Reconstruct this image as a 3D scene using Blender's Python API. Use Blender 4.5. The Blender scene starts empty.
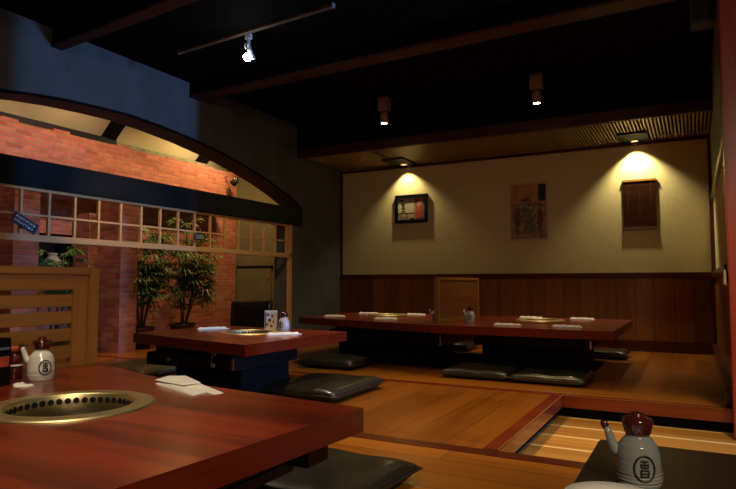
import bpy, bmesh, math, random
from mathutils import Vector, Matrix
random.seed(7)
PI = math.pi
S = bpy.context.scene
C = S.collection

# ------------------------------------------------------------------ materials
def mat(name):
    m = bpy.data.materials.new(name); m.use_nodes = True
    nt = m.node_tree; b = nt.nodes['Principled BSDF']
    return m, nt, b
def nd(nt, t, **kw):
    n = nt.nodes.new(t)
    for k, v in kw.items(): setattr(n, k, v)
    return n
def ramp(nt, fac, stops):
    r = nd(nt, 'ShaderNodeValToRGB')
    el = r.color_ramp.elements
    while len(el) > 1: el.remove(el[-1])
    el[0].position = stops[0][0]; el[0].color = (*stops[0][1], 1)
    for p, c in stops[1:]:
        e = el.new(p); e.color = (*c, 1)
    nt.links.new(fac, r.inputs[0]); return r.outputs[0]
def mapping(nt, kind, scale, loc=(0, 0, 0), rot=(0, 0, 0)):
    tc = nd(nt, 'ShaderNodeTexCoord'); mp = nd(nt, 'ShaderNodeMapping')
    nt.links.new(tc.outputs[kind], mp.inputs[0])
    mp.inputs['Scale'].default_value = scale; mp.inputs['Location'].default_value = loc
    mp.inputs['Rotation'].default_value = rot
    return mp.outputs[0]
def noise(nt, vec, scale, detail=4, rough=.55, dist=0):
    n = nd(nt, 'ShaderNodeTexNoise'); nt.links.new(vec, n.inputs['Vector'])
    n.inputs['Scale'].default_value = scale; n.inputs['Detail'].default_value = detail
    n.inputs['Roughness'].default_value = rough; n.inputs['Distortion'].default_value = dist
    return n.outputs['Fac']
def bump(nt, b, h, strength, dist=.01):
    n = nd(nt, 'ShaderNodeBump'); n.inputs['Strength'].default_value = strength
    n.inputs['Distance'].default_value = dist
    nt.links.new(h, n.inputs['Height']); nt.links.new(n.outputs[0], b.inputs['Normal'])
def mixc(nt, fac, a, c, mode='MIX'):
    m = nd(nt, 'ShaderNodeMix', data_type='RGBA', blend_type=mode)
    if isinstance(fac, (int, float)): m.inputs[0].default_value = fac
    else: nt.links.new(fac, m.inputs[0])
    for s, v in ((6, a), (7, c)):
        if isinstance(v, tuple): m.inputs[s].default_value = (*v, 1)
        else: nt.links.new(v, m.inputs[s])
    return m.outputs[2]
def plain(name, col, rough=.5, metal=0, var=.15, nscale=6, coat=0, spec=.5, bmp=0, bscale=60):
    m, nt, b = mat(name)
    v = mapping(nt, 'Object', (1, 1, 1))
    f = noise(nt, v, nscale, 4)
    lo = tuple(c * (1 - var) for c in col); hi = tuple(min(1, c * (1 + var)) for c in col)
    nt.links.new(ramp(nt, f, [(.3, lo), (.7, hi)]), b.inputs['Base Color'])
    b.inputs['Roughness'].default_value = rough; b.inputs['Metallic'].default_value = metal
    b.inputs['Coat Weight'].default_value = coat; b.inputs['Coat Roughness'].default_value = .12
    b.inputs['Specular IOR Level'].default_value = spec
    if bmp: bump(nt, b, noise(nt, v, bscale, 5), bmp, .004)
    return m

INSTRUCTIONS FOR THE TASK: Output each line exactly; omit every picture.

IN RESPONSE:
Reconstruct this image as a 3D scene using Blender's Python API. Use Blender 4.5. The Blender scene starts empty.
import bpy, bmesh, math, random
from mathutils import Vector, Matrix
random.seed(7)
PI = math.pi
S = bpy.context.scene
C = S.collection

# ------------------------------------------------------------------ materials
def mat(name):
    m = bpy.data.materials.new(name); m.use_nodes = True
    nt = m.node_tree; b = nt.nodes['Principled BSDF']
    return m, nt, b
def nd(nt, t, **kw):
    n = nt.nodes.new(t)
    for k, v in kw.items(): setattr(n, k, v)
    return n
def ramp(nt, fac, stops):
    r = nd(nt, 'ShaderNodeValToRGB')
    el = r.color_ramp.elements
    while len(el) > 1: el.remove(el[-1])
    el[0].position = stops[0][0]; el[0].color = (*stops[0][1], 1)
    for p, c in stops[1:]:
        e = el.new(p); e.color = (*c, 1)
    nt.links.new(fac, r.inputs[0]); return r.outputs[0]
def mapping(nt, kind, scale, loc=(0, 0, 0), rot=(0, 0, 0)):
    tc = nd(nt, 'ShaderNodeTexCoord'); mp = nd(nt, 'ShaderNodeMapping')
    nt.links.new(tc.outputs[kind], mp.inputs[0])
    mp.inputs['Scale'].default_value = scale; mp.inputs['Location'].default_value = loc
    mp.inputs['Rotation'].default_value = rot
    return mp.outputs[0]
def noise(nt, vec, scale, detail=4, rough=.55, dist=0):
    n = nd(nt, 'ShaderNodeTexNoise'); nt.links.new(vec, n.inputs['Vector'])
    n.inputs['Scale'].default_value = scale; n.inputs['Detail'].default_value = detail
    n.inputs['Roughness'].default_value = rough; n.inputs['Distortion'].default_value = dist
    return n.outputs['Fac']
def bump(nt, b, h, strength, dist=.01):
    n = nd(nt, 'ShaderNodeBump'); n.inputs['Strength'].default_value = strength
    n.inputs['Distance'].default_value = dist
    nt.links.new(h, n.inputs['Height']); nt.links.new(n.outputs[0], b.inputs['Normal'])
def mixc(nt, fac, a, c, mode='MIX'):
    m = nd(nt, 'ShaderNodeMix', data_type='RGBA', blend_type=mode)
    if isinstance(fac, (int, float)): m.inputs[0].default_value = fac
    else: nt.links.new(fac, m.inputs[0])
    for s, v in ((6, a), (7, c)):
        if isinstance(v, tuple): m.inputs[s].default_value = (*v, 1)
        else: nt.links.new(v, m.inputs[s])
    return m.outputs[2]
def plain(name, col, rough=.5, metal=0, var=.15, nscale=6, coat=0, spec=.5, bmp=0, bscale=60):
    m, nt, b = mat(name)
    v = mapping(nt, 'Object', (1, 1, 1))
    f = noise(nt, v, nscale, 4)
    lo = tuple(c * (1 - var) for c in col); hi = tuple(min(1, c * (1 + var)) for c in col)
    nt.links.new(ramp(nt, f, [(.3, lo), (.7, hi)]), b.inputs['Base Color'])
    b.inputs['Roughness'].default_value = rough; b.inputs['Metallic'].default_value = metal
    b.inputs['Coat Weight'].default_value = coat; b.inputs['Coat Roughness'].default_value = .12
    b.inputs['Specular IOR Level'].default_value = spec
    if bmp: bump(nt, b, noise(nt, v, bscale, 5), bmp, .004)
    return m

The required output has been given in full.